Functional Description
The reference design block diagram is shown in Figure 9. The major blocks include two GbE PCS IP cores, the
LatticeECP2M embedded SERDES/ PCS, a frame driver, a frame receiver, and control logic.
The Driver Channel
The driver channel is shown in the lower part of Figure 9, and is comprised of a frame driver, a frame monitor, and
GbE PCS IP core, part of an embedded SERDES/PCS, and some control registers.

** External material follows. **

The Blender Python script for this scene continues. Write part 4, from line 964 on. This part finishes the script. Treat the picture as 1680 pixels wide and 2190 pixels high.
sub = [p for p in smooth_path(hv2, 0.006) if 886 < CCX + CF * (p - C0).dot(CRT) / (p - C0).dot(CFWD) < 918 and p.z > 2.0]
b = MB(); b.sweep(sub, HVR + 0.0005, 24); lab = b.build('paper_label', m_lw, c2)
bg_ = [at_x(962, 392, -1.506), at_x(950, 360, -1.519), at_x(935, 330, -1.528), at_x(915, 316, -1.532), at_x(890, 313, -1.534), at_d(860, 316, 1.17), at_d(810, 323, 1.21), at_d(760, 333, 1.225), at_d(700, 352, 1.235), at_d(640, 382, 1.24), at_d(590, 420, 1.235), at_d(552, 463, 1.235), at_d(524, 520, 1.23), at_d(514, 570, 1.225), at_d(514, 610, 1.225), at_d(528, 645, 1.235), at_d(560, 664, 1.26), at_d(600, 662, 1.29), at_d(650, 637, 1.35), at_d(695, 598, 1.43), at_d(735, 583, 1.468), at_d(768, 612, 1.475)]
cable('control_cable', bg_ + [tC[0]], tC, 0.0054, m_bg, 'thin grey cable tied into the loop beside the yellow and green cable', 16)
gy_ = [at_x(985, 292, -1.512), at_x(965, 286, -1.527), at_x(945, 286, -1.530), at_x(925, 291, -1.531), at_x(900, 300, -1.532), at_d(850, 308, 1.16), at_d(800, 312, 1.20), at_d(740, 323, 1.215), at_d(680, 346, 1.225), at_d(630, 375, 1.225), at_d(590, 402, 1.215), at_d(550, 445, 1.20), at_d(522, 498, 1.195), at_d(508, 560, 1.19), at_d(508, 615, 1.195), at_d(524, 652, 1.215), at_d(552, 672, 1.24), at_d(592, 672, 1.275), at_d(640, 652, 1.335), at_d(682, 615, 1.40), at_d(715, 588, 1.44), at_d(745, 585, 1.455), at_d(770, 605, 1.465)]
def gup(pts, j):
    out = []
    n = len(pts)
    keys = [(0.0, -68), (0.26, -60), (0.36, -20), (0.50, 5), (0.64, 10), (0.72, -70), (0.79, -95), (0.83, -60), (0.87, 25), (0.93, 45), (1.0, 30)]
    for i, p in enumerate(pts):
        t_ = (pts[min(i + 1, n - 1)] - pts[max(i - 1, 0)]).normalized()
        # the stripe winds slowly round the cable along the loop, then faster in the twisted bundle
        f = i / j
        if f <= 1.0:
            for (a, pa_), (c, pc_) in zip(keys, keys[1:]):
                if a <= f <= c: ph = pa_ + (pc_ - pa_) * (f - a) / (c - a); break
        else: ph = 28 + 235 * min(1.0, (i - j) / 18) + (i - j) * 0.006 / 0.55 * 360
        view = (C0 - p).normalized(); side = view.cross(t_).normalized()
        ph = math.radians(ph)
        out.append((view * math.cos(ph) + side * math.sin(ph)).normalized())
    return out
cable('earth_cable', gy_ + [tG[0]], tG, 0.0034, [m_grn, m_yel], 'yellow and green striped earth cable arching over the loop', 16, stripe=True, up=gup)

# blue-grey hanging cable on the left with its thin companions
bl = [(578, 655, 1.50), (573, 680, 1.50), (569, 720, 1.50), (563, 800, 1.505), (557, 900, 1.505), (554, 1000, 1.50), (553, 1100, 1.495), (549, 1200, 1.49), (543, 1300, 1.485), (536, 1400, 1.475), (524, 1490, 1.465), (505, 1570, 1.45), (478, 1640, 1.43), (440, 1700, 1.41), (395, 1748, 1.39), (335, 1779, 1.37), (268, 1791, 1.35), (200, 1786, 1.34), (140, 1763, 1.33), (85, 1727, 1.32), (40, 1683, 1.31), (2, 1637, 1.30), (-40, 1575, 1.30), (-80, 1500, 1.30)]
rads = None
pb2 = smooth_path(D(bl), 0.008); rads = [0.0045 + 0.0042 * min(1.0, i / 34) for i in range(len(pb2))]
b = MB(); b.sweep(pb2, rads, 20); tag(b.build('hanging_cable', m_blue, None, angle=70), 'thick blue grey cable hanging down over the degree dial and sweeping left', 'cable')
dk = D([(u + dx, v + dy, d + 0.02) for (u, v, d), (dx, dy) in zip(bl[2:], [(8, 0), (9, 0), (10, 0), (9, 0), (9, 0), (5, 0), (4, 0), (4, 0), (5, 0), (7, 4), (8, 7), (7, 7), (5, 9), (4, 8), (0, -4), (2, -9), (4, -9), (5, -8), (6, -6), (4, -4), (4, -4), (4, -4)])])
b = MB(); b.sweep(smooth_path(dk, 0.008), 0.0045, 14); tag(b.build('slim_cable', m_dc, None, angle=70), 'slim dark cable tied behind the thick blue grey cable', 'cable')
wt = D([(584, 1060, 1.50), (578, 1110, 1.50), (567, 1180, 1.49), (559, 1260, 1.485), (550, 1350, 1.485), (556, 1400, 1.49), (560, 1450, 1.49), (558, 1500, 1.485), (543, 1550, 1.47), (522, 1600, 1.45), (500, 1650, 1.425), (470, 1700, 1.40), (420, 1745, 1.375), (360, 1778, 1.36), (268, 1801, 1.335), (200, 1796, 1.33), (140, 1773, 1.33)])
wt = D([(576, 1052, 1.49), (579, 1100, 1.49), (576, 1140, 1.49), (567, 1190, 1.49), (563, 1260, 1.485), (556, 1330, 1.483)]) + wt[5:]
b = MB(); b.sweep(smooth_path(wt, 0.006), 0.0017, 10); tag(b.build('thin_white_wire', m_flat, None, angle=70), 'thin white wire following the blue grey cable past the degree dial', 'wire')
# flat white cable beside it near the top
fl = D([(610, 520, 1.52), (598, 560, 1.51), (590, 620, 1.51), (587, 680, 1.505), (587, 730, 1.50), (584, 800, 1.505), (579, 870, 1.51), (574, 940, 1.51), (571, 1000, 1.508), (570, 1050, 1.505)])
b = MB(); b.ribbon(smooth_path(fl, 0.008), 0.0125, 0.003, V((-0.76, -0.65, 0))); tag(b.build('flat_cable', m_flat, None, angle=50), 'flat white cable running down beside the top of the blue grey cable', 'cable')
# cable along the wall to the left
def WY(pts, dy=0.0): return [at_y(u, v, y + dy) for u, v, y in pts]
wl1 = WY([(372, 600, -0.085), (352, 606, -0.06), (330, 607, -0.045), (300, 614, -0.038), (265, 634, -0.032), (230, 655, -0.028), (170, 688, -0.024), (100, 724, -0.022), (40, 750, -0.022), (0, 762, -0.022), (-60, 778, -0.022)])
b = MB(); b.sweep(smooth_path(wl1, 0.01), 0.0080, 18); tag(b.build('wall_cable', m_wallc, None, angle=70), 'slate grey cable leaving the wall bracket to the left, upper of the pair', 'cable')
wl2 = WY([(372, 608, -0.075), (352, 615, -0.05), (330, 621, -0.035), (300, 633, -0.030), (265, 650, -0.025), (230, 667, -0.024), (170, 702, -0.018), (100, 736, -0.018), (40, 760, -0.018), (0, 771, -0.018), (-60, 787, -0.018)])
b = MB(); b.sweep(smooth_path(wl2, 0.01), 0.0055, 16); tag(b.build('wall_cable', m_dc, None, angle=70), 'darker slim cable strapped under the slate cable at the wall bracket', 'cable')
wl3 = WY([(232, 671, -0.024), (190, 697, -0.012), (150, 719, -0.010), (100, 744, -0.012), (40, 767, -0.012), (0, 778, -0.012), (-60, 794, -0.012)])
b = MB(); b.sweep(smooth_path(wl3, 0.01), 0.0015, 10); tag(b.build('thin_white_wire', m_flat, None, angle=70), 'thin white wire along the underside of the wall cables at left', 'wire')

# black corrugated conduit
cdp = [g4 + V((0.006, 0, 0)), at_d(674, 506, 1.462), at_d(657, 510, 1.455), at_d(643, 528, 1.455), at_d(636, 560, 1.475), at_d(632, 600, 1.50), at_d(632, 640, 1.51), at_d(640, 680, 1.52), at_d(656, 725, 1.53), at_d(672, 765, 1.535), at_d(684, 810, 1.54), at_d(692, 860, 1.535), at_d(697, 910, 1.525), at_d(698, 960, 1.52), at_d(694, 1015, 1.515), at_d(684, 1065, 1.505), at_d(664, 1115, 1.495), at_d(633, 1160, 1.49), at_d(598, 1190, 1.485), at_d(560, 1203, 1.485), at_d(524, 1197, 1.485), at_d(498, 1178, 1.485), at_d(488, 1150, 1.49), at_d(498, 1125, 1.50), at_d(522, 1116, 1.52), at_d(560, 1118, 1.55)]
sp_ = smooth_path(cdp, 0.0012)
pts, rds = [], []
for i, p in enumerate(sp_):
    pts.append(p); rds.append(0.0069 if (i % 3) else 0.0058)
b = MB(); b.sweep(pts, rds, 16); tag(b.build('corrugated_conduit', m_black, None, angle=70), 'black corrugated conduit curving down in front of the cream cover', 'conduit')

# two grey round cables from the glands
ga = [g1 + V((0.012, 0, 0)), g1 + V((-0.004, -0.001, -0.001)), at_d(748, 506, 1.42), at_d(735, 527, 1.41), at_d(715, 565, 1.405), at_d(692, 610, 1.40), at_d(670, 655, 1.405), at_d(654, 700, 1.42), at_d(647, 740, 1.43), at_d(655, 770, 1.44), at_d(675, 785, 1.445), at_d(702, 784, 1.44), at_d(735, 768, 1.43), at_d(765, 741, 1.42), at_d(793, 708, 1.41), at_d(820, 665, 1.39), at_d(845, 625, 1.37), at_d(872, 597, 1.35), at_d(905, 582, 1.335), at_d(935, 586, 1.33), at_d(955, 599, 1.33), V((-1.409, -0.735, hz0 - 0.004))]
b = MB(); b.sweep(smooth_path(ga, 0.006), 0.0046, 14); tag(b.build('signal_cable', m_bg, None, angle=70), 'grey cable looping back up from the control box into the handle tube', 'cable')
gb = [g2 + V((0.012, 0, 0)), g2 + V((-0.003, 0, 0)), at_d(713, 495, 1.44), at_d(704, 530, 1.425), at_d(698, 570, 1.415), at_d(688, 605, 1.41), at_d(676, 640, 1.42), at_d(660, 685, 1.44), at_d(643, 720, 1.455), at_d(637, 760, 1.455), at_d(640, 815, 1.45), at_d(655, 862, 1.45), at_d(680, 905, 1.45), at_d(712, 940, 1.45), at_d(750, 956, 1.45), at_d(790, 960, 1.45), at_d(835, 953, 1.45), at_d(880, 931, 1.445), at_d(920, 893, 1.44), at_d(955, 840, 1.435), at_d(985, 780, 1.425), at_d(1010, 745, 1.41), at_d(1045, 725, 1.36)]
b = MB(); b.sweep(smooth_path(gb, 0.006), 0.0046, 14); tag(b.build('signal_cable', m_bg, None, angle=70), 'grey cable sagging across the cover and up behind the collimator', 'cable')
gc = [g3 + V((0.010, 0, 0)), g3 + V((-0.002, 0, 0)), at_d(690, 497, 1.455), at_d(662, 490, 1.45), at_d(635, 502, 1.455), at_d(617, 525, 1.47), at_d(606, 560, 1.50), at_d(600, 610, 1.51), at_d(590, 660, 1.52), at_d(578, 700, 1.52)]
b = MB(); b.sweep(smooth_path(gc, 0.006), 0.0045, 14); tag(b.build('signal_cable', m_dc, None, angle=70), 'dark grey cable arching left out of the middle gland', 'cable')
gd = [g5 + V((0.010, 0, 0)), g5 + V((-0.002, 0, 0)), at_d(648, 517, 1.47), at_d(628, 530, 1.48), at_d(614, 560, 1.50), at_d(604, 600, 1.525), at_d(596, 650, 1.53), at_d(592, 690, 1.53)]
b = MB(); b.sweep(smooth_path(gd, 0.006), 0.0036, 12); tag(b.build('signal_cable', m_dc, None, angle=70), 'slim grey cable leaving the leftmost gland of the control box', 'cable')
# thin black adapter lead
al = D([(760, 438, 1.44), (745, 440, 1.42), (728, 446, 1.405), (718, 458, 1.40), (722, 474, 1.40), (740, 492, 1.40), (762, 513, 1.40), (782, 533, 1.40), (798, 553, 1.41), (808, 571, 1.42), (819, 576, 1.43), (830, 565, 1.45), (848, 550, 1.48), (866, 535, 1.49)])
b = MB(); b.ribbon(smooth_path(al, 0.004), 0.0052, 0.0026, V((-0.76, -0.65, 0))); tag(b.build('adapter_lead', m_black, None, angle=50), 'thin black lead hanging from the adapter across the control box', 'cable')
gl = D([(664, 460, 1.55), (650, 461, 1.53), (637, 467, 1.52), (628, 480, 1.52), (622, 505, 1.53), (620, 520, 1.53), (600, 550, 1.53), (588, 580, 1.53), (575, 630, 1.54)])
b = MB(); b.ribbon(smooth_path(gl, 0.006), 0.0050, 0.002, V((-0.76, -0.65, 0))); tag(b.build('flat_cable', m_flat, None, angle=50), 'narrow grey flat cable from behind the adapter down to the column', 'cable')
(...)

The transmit side of the channel begins at the frame driver, where a single 512-byte gigabit ethernet frame is
repeatedly transmitted. The frame enters the transmit side of the GbE PCS IP core, where it is converted into 8-bit
code groups. Next the frame enters the transmit portion of an embedded SERDES/PCS channel where 8b10b
encoding and 10-bit-to-1-bit serialization occurs. The frame leaves the FPGA over the external 1.25Gbps SERDES
physical link.
The receive side of the channel begins at the external SERDES input port. Clock recovery is performed, the data is
deserialized, and an 802.3z synchronization state machine aligns the data stream to comma characters, and
10B8B decoding is performed. Next the frame enters the receive portion of the GbE PCS IP core, where 8-bit code
groups are converted to GMII frames. Then the frame arrives at the frame monitor. If the payload data matches the
frame driver data pattern, a “pass” signal is asserted. If the data pattern check fails, a “fail” signal is asserted.
The Loopback Channel
The driver channel is shown in the upper part of Figure 9. It is similar to the driver channel except that it does not
contain a frame driver or frame monitor. Instead this channel utilizes a parallel loopback block. All GMII frames from
the receive path of the GbE PCS IP core are looped back to the transmit path of the GbE PCS IP core.
Clock Distribution
All timing in the reference design is derived from ref_clk a 125 MHz primary input to the FPGA. This clock is fed
to the embedded SERDES/PCS where it is phase locked and used to time all outgoing SERDES channels, used to
reference clock recovery of all incoming SERDES channels, and used to source timing for all of the FPGA soft
logic, including the transmit and receive paths of the GbE PCS IP cores.